何故なら、仲間の1人の矢田部が性犯罪者であることは事実で、その矢田部から子供の映った画像を受け取っていることも残念ながら事実だからだ。同じ場面で「子供に関心はありません、大人の女性が好きなので」とマジョリティ的な受け答えをしたとしても、上記の状況がある以上寺井は簡単には信じなかっただろう。
だから、終盤の流れは彼ら超マイノリティへの世間の風当たりを表現する方法としてはちょっとずれている気がした(違う意図があるのかな?)。

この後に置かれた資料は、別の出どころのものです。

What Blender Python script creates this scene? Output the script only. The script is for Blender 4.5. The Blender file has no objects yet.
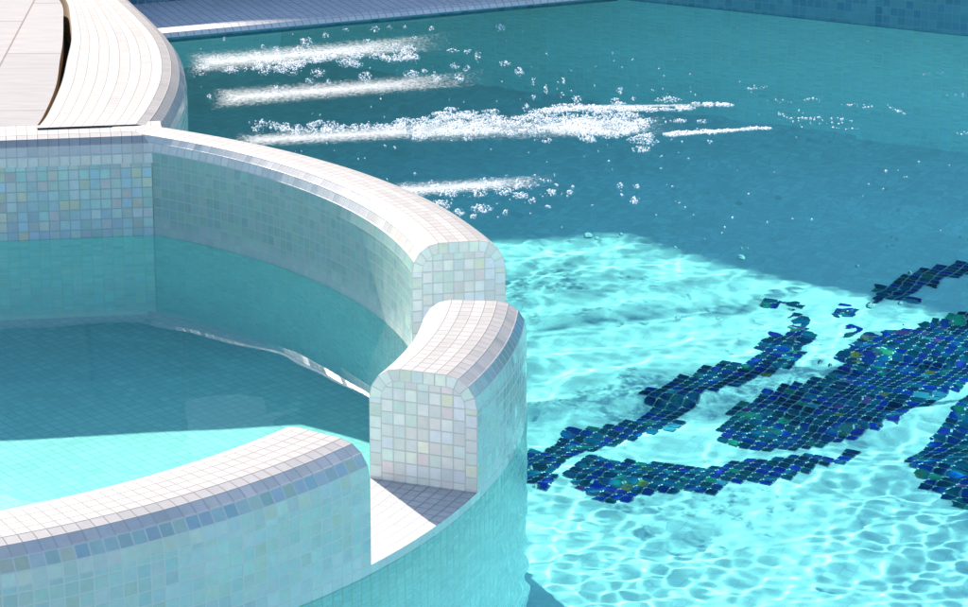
import bpy, math, random
import numpy as np
from mathutils import Vector

random.seed(7)
rng = np.random.default_rng(11)
sc = bpy.context.scene
COL = sc.collection
R = math.radians

# ------------------------------------------------------------------ layout (metres)
CAM_H = 1.9987            # camera above the coping top (coping top = z 0)
PITCH = 17.556
FPX = 3291.36             # focal length for a 968 px wide frame
CX, CY, RI = -1.5363, 6.44, 1.4129      # spa ring centre, inner radius
WL = -0.245               # water level of pool and spa
SPILL = -0.228            # floor of the spillway gaps
FLOOR = -1.545            # pool floor
SPAF = -0.845             # spa floor
T = 0.025                 # mosaic tile pitch
SUN_AZ, SUN_EL = -63.0, 32.5   # direction the light travels (plan angle), sun height


# ------------------------------------------------------------------ helpers
def px_ray(x, y):
    a = (x - 484) / FPX
    b = (y - 303.5) / FPX
    c, t = math.cos(R(PITCH)), math.sin(R(PITCH))
    d = np.array([a, c - b * t, -t - b * c])
    return d / np.linalg.norm(d)


def at(x, y, z):
    """plan position that the photograph's pixel shows at height z"""
    d = px_ray(x, y)
    k = (z - CAM_H) / d[2]
    return d[0] * k, d[1] * k


def at_floor(x, y, z=FLOOR):
    """the same for a point below the (flat) water surface"""
    d = px_ray(x, y)
    P = np.array([0, 0, CAM_H]) + d * ((WL - CAM_H) / d[2])
    ci = -d[2]
    n = 1 / 1.33
    t = n * d + np.array([0, 0, n * ci - math.sqrt(1 - n * n * (1 - ci * ci))])
    P = P + t * ((z - WL) / t[2])
    return P[0], P[1]


def tag(o, label=None, cat=None, group=None, kind=None):
    if label and not kind:
        kind = 'thing'
    for k, v in (('label', label), ('category', cat), ('group', group), ('kind', kind)):
        if v:
            o[k] = v
    return o


def empty(name, loc=(0, 0, 0)):
    o = bpy.data.objects.new(name, None)
    o.location = loc
    COL.objects.link(o)
    return o


RECEIVERS = []


def mesh_obj(name, V, F, mat, parent=None, uv=None, smooth=False, receiver=True, mats=None, mi=None):
    me = bpy.data.meshes.new(name)
    me.from_pydata([tuple(v) for v in V], [], F)
    if uv is not None:
        lay = me.uv_layers.new(name='UVMap')
        flat = [c for f in uv for p in f for c in p]
        lay.data.foreach_set('uv', flat)
    for m in (mats or [mat]):
        me.materials.append(m)
    if mi is not None:
        me.polygons.foreach_set('material_index', mi)
    if smooth:
        me.polygons.foreach_set('use_smooth', [True] * len(me.polygons))
    me.update()
    o = bpy.data.objects.new(name, me)
    COL.objects.link(o)
    if parent is not None:
        o.parent = parent
        o.matrix_parent_inverse = parent.matrix_world.inverted()
        if parent.type == 'EMPTY':
            o.location = -Vector(parent.location)
            o.matrix_parent_inverse.identity()
    if receiver:
        o.cycles.is_caustics_receiver = True
    return o


class MB:
    """collects faces with UVs measured in tiles"""
    def __init__(s):
        s.V, s.F, s.U, s.M = [], [], [], []

    def face(s, pts, uvs=None, m=0):
        b = len(s.V)
        s.V += [tuple(p) for p in pts]
        s.F.append(list(range(b, b + len(pts))))
        s.U.append(uvs or [(0, 0)] * len(pts))
        s.M.append(m)

    def build(s, name, mats, parent=None, **k):
        if not isinstance(mats, list):
            mats = [mats]
        return mesh_obj(name, s.V, s.F, None, parent, uv=s.U, mats=mats, mi=s.M, **k)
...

「時流に乗って多様性を称揚しているあなたたちは、こういった人々のことまで想像して多様性を論じているか?」という問いかけが、本作の眼目ということだろうか。しかし、そもそも少数派へ想像力を持つとか、知ってどうすべきかという発想自体、自分は多数派であるという認識、そう思いたいという願望から来るものだという俯瞰の視点も必要なのかもしれない。
これは私の個人的な考えなのだが、「多様性を肯定する」とは自分と違う人間を否定しない「わきまえ」を持てばそれでいいと思っている。言い換えれば「多様性を”否定する態度を取らない”」「他人が多様であることを邪魔しない」くらいでいい(とはいうものの、相手が身近な人間だったり、自分の価値観と干渉する時はこんなことでさえ難しい)。互いの生き方の邪魔さえしなければ、内心で「水に興奮するとか変わってる……わからんわ」とか、逆に「セックスってトレーニングみたい……滑稽だ」程度のことは考えたって別に問題ない。そこで「理解しなきゃ、受け入れなきゃ」と内心を押し殺す時、あるいは「理解しろ、受け入れろ」と変容を強要する時、多様性賛美は欺瞞に変わる。

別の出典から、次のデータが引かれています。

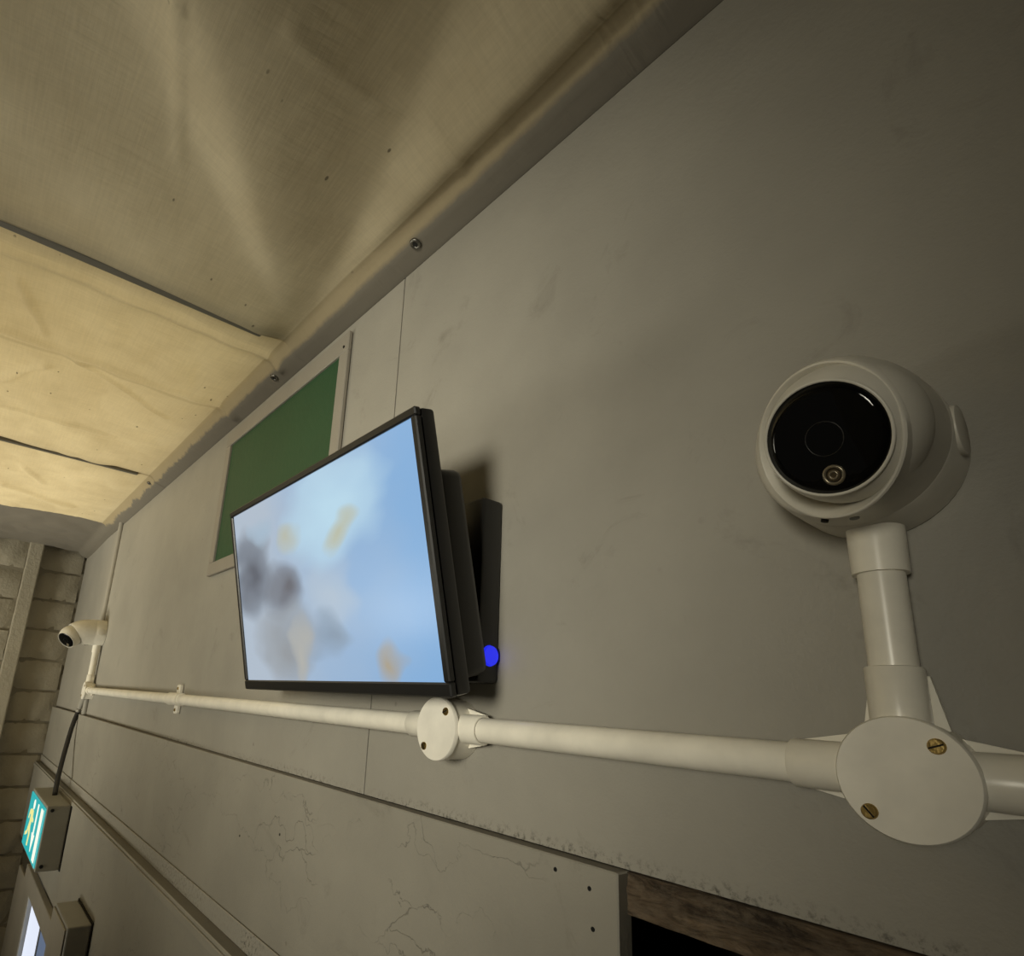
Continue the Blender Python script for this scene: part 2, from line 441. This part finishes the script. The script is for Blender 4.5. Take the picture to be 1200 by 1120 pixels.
# smooth plaster arris on the pier's edge
obj('plaster_edge', B(-3.60, -3.549, -.268, -.205, 1.2, 3.205, .006, 2), 'brickpaint', end)
# ragged mortar fillet under the canvas
def lumps(y0, y1, x, z, seed, r0):
    pts, rr = [], []
    for i in range(25):
        t = i / 24; y = y0 + (y1 - y0) * t
        pts.append((x, y, z + noise.noise(Vector((y * 25, seed, 0))) * .012)); rr.append(r0 * (.7 + .5 * noise.noise(Vector((y * 40, seed, 4)))))
    return tube(pts, rr, 8)
obj('mortar_fillet', lumps(-.19, -.004, -3.612, 3.197, 2, .013), 'brickpaint', end, True)
obj('mortar_fillet', lumps(-.55, -.24, -3.545, 3.198, 6, .017), 'brickpaint', end, True)

# ------------------------------------------------------------------ ceiling
bm = bmesh.new(); box(bm, -3.8, 2.0, -2.5, .06, 3.31, 3.34)
ceil = struct(obj('ceiling', bm, 'deck'), 'ceiling lined with sagging cream canvas between cross battens', 'ceiling')
def segdist(px, py, a, b):
    ax, ay = a; bx, by = b; dx, dy = bx - ax, by - ay
    t = max(0, min(1, ((px - ax) * dx + (py - ay) * dy) / (dx * dx + dy * dy)))
    return math.hypot(px - ax - t * dx, py - ay - t * dy), t
def hem(y):      # profile beside the wall
    a = -y
    if a < .030: return 3.170 + a * .30
    if a < .050: return 3.179 + (a - .030) * .95
    return 3.198
KX, KY = -1.06, -.02
NODES = [(0, 0), (4, -.35), (13, .50), (34, -.42), (45, .50), (68, -.20), (90, 0), (180, 0)]
def radial(phi):
    for (a, va), (b, vb) in zip(NODES, NODES[1:]):
        if phi <= b: return va + (vb - va) * sstep(a, b, phi)
    return 0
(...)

ガッキーの新境地的役柄が話題の本作だが、私は東野絢香の「こういう人いる」感が印象的だった。あと、磯村勇斗は「月」のさとくんからのこの役でなかなかヘビーな仕事の流れだなと思った。「月」の撮影終了後5日ほどで本作の撮影に入ったそうだ。さとくんで得たものが佳道に通じるところもあり、それをベースにして役に入っていったという。
メンタルコントロールも俳優の技術のうちなのだろうが、何だかすごい。
こんにちは。
「流浪の月」の方がヒリヒリしていた…に共感です。(あれはやるせなかったですね。)
こちらはおっしゃるように表現が上品だった為か、レビューにも伝わり加減があらわれているようです。登場人物にしてみたら、どちらも切実ですが。
そして、東野さんの震える感情はリアルな演技で見入りました。素晴らしいですね。
コメント失礼します
自分も寺井(吾郎ちゃん)の家庭問題のところに同感です
母親に対して嫌悪感すら感じた。言いたいことは分かるんだけど単なる子どもの言いなりになってるだけにしか見えなくなってきた。もっと夫婦間で話し合おうよって
最後の対象的なところは個人的に好きでした。でももうちょい見続けたかった
コメントありがとうございます😊
そうなんですよね。もし検事で無ければお前が言うなと言えるんですけど、ちゃんと仕事に対して向き合っているし、その結果がこうして現れているだけだから、やはり違和感でした。自分が同じ状況に立たされて、「ああそうなんだ。そういう人もいるよね」と受け止めれる自信は全くありませんし。
マイノリティばかり優遇される世の中になれば、多くの人が生きずらくなってしまいますからね。
共感ありがとうございました。私は性の多様性の肯定については大手メディアが(役割としては当然ですが)理想論を押し付けて来ると感じています。キャスターが「まだこんな偏見があるなんて」と言うのを聞くたび、偏見と切り捨てていいのかなと思います。差別は無くすべきです。が、LGBTの人に人権があるのと同様、心の中で個人的に受け入れられないという権利もあっていい、と思います。
原作は未読ですが、結構悪意的なものを底に感じさせました。性虐待者が書いていた「他の性癖も」・・仲間を慎重に募っていたのにこうなる・・被害者によって発覚しなければ、ずっとそのままだったのか? まぁ観客に投げてるんでしょうが、ちょっとゾッとしました。
こんにちは。
昨今の多様性問題はマイノリティに寄り過ぎている気がしています。
社会や、ましてや企業としてはマジョリティを優先するのは普通のことなのに、それが批判の的になる。
仰るとおり“わきまえ”が大事だし、全体のバランスは保つべきかと。
東野絢香さん、よかったですよね。
こんにちは
>「理解しろ、受け入れろ」と変容を強要する時、多様性賛美は欺瞞に変わる。
それも価値観の押し付けですよね。
>「多様性を肯定する」とは自分と違う人間を否定しない「わきまえ」を持てばそれでいいと思っている。言い換えれば「多様性を”否定する態度を取らない”」「他人が多様であることを邪魔しない」くらいでいい
私もそう思います。積極的に、肯定まで、しなくて良いと思う。
犯罪や迷惑行為はもちろん別として、感覚として好まないものを「肯定」するのはむしろ多様性の否定です。
「肯定はできないが、否定しない」そして程度に寄っては距離を置く自由もあって良いのでは。
多様性を認めるを実践するには、具体的にはそういうことで良いのではないかと思います。